The bipartisan disaster called the Renewable Fuel Standard (RFS) has all the usual characteristics of bureaucratic central planning: It features unrealistic (actually, impossible) goals, hidden taxes and regulatory burdens, and costly “unintended” consequences, and it’s carried out by anonymous, unelected, unaccountable government officials. Meanwhile, RFS reduces the mileage of motor vehicles, funnels money from consumers to well-connected “crony capitalists,” raises the price of food for the world’s poor, destroys rain forest and wetlands, and expands a dead zone the size of Connecticut in the Gulf of Mexico. It was supposed to make us more energy independent. It was supposed to protect the environment, yet it is responsible for converting millions of acres of wetlands and wildlife habitat to corn plantations. Even the “greens” have turned against it. And, like many a horror-movie villain, it’s immortal. … Or is it?

The Renewable Fuel Standard program was created by the Energy Policy Act of 2005, at a time when Republicans controlled Congress and the White House, and expanded by the Energy Independence and Security Act (EISA) of 2007, with Democrats in control on Capitol Hill. Both parties are responsible for the policy disaster that is the RFS.

The RFS requires that certain volumes of biofuel—corn ethanol, biodiesel (from vegetable oil and animal fat), and so-called advanced biofuel such as cellulosic ethanol (from wood, grass, and inedible parts of plants)—must be blended into motor fuels sold in the United States.
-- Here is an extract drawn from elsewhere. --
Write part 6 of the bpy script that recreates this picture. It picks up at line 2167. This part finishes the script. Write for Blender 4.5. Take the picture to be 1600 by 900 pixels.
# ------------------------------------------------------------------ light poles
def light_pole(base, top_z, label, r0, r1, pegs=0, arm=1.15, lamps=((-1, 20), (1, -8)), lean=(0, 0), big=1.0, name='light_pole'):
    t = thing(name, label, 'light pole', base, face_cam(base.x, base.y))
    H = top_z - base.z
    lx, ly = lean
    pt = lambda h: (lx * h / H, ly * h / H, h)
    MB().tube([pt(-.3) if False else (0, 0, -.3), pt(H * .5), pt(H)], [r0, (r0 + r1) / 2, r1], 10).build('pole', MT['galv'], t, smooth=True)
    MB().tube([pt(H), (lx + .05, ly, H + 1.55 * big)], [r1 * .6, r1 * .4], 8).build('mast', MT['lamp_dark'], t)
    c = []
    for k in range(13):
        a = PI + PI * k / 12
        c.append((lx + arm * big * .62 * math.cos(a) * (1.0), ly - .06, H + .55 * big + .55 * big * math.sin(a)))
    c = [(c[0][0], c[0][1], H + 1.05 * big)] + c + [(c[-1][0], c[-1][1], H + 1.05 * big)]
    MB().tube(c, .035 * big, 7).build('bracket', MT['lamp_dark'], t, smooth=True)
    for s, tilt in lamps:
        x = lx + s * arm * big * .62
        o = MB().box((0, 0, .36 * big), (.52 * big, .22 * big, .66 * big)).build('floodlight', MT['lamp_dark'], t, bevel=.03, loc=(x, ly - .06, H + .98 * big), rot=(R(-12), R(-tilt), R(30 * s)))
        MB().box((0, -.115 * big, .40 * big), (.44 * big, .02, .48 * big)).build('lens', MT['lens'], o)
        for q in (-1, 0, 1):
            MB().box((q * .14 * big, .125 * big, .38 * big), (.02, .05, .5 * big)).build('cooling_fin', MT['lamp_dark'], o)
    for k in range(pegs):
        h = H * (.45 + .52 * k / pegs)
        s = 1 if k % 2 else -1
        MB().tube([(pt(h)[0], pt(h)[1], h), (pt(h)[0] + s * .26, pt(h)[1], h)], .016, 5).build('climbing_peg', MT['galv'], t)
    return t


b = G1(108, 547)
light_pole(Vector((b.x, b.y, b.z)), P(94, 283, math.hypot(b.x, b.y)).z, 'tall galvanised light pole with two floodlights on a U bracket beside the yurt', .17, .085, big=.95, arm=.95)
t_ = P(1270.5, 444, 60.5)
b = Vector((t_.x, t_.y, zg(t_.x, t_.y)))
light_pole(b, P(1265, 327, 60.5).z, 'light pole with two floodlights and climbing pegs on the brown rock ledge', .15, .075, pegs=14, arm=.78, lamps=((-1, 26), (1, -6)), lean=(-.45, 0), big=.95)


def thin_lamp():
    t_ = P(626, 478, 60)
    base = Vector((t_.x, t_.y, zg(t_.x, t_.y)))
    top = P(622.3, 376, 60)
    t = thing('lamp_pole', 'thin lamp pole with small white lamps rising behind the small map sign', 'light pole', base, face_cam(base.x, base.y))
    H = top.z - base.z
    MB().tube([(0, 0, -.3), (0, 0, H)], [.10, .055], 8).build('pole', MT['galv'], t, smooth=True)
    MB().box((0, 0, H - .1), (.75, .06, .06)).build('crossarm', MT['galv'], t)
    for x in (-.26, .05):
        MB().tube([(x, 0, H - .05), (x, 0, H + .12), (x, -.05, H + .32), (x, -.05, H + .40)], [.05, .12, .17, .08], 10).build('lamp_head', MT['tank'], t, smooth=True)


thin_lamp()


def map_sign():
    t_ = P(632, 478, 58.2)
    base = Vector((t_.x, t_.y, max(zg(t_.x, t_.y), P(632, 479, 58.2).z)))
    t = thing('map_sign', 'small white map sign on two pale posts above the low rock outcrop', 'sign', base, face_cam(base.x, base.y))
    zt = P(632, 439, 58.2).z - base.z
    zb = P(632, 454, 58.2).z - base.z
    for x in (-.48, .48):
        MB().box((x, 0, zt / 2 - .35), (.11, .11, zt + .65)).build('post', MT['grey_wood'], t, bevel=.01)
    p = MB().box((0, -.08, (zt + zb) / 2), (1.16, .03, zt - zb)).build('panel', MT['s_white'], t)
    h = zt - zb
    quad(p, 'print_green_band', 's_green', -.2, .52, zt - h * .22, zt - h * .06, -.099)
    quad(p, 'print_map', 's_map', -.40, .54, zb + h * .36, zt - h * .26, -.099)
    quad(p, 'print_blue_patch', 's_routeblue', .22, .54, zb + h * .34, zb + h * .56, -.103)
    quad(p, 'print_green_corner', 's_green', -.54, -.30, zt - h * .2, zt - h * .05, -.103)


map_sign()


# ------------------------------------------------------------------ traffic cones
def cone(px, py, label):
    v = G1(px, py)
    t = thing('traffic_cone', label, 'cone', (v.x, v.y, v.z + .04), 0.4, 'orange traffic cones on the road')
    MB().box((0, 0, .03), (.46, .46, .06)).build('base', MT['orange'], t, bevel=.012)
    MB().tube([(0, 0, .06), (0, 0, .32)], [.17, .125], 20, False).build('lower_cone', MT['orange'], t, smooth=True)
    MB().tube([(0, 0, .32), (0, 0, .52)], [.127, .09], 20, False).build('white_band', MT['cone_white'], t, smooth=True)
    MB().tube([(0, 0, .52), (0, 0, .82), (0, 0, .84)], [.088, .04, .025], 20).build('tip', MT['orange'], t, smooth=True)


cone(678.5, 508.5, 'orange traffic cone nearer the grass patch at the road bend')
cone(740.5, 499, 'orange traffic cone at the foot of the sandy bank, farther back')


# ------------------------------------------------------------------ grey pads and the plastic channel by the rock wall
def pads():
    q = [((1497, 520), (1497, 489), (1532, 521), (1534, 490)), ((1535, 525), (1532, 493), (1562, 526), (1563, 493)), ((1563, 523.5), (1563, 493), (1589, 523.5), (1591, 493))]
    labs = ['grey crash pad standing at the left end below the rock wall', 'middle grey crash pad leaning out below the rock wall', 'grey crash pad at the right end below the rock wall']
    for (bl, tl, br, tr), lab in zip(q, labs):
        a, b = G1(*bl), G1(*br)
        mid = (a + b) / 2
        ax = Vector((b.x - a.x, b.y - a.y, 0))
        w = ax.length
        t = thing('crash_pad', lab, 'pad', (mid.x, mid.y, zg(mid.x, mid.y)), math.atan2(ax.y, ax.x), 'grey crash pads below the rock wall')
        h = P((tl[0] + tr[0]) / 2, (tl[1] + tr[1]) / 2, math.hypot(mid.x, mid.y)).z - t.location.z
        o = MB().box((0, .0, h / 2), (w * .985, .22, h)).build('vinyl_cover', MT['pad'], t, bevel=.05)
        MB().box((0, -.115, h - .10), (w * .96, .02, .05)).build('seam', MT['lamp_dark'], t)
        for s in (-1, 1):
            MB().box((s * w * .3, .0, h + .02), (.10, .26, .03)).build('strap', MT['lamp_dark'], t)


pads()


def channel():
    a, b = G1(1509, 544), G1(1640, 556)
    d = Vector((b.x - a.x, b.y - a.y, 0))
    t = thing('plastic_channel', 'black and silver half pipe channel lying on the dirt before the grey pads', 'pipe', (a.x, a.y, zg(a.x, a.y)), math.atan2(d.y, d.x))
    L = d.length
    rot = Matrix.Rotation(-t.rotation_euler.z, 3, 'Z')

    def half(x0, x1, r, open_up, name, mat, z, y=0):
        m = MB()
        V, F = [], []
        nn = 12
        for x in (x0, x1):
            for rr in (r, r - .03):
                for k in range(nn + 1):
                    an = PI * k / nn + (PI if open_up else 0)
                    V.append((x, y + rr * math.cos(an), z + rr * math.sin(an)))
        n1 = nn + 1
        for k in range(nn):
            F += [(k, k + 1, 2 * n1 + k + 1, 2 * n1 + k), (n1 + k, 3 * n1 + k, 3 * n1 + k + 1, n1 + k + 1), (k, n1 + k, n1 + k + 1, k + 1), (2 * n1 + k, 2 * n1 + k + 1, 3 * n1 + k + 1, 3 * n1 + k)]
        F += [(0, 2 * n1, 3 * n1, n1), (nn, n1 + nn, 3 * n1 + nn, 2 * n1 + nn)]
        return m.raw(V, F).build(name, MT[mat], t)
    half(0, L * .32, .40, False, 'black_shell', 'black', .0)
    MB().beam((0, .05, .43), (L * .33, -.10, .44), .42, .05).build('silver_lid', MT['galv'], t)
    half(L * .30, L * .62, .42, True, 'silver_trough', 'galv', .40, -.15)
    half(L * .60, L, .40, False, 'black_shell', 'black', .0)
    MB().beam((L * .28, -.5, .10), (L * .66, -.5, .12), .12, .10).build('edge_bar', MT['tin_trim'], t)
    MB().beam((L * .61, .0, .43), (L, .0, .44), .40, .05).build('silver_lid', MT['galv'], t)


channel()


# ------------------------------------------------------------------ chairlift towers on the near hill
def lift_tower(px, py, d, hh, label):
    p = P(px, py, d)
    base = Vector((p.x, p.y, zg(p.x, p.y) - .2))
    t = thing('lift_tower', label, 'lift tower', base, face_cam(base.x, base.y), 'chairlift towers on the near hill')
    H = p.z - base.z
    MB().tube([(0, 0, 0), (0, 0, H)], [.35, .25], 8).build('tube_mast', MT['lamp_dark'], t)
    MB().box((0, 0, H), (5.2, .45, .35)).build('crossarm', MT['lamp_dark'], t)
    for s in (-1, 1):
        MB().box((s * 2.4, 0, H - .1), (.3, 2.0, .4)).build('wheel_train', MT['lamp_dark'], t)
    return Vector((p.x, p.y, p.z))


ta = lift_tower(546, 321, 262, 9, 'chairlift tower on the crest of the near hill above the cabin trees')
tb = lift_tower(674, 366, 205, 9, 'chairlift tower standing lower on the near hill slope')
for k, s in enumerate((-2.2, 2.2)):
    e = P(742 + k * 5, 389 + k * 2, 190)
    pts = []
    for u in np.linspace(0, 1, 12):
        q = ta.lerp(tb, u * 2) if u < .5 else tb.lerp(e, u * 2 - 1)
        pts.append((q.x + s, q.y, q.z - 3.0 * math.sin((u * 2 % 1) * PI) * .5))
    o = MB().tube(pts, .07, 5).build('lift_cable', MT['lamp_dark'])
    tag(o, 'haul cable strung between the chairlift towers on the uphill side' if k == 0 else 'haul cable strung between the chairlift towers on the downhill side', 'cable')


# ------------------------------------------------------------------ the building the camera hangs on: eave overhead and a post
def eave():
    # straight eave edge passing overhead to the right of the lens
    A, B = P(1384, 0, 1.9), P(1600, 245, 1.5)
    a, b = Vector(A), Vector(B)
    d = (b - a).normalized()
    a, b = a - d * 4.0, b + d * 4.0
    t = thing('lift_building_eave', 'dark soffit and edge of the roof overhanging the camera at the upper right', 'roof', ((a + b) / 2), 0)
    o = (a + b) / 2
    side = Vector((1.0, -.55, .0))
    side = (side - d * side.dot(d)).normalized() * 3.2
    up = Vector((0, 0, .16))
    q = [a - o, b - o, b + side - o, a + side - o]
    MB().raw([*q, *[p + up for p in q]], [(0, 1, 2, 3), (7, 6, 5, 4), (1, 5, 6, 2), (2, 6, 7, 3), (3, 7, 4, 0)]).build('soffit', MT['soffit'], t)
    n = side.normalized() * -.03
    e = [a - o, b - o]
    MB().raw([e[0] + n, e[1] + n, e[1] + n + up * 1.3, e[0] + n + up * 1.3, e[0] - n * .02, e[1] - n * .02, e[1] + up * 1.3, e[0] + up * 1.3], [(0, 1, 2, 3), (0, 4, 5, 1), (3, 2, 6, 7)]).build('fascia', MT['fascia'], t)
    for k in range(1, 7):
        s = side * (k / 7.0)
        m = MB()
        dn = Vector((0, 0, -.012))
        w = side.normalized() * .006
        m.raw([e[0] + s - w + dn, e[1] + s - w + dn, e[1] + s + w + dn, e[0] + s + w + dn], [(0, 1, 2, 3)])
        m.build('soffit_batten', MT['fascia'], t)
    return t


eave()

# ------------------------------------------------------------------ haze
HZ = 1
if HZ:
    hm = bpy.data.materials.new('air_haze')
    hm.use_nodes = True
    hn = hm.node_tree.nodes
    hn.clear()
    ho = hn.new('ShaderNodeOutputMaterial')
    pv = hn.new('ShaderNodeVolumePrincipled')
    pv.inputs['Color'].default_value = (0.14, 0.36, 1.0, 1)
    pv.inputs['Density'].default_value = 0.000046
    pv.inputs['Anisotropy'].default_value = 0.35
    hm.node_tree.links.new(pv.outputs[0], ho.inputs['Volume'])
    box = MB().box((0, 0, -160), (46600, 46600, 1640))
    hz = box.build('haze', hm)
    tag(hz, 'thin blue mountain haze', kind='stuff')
A throwback to Soviet-style central planning, the RFS is a textbook study in the law of (supposedly) unintended consequences. Administered by the Environmental Protection Agency (EPA), the program has significant environmental downsides, it inflates food and fuel costs, and it is increasingly unworkable, producing regulatory uncertainty rather than a predictable marketplace.

The original energy-security and “climate science” rationales underpinning the program are dated and, indeed, have been exposed as false. A system of corporate welfare and involuntary servitude, the RFS violates the Constitutional principle of equality under law.

A great idea!

When enacted in 2005 and expanded in 2007, the RFS program was wildly popular among opinion leaders. In the abstract, who doesn’t like the idea of replacing “dirty” fuels imported from “unstable or hostile regions” with “clean, home-grown” energy supplied by American farmers? President George W. Bush championed the program’s creation and expansion. So did Democratic congressional leaders, and candidates seeking to win the Iowa caucuses, the critical first-in-the-nation presidential campaign contest held in the heart of corn country.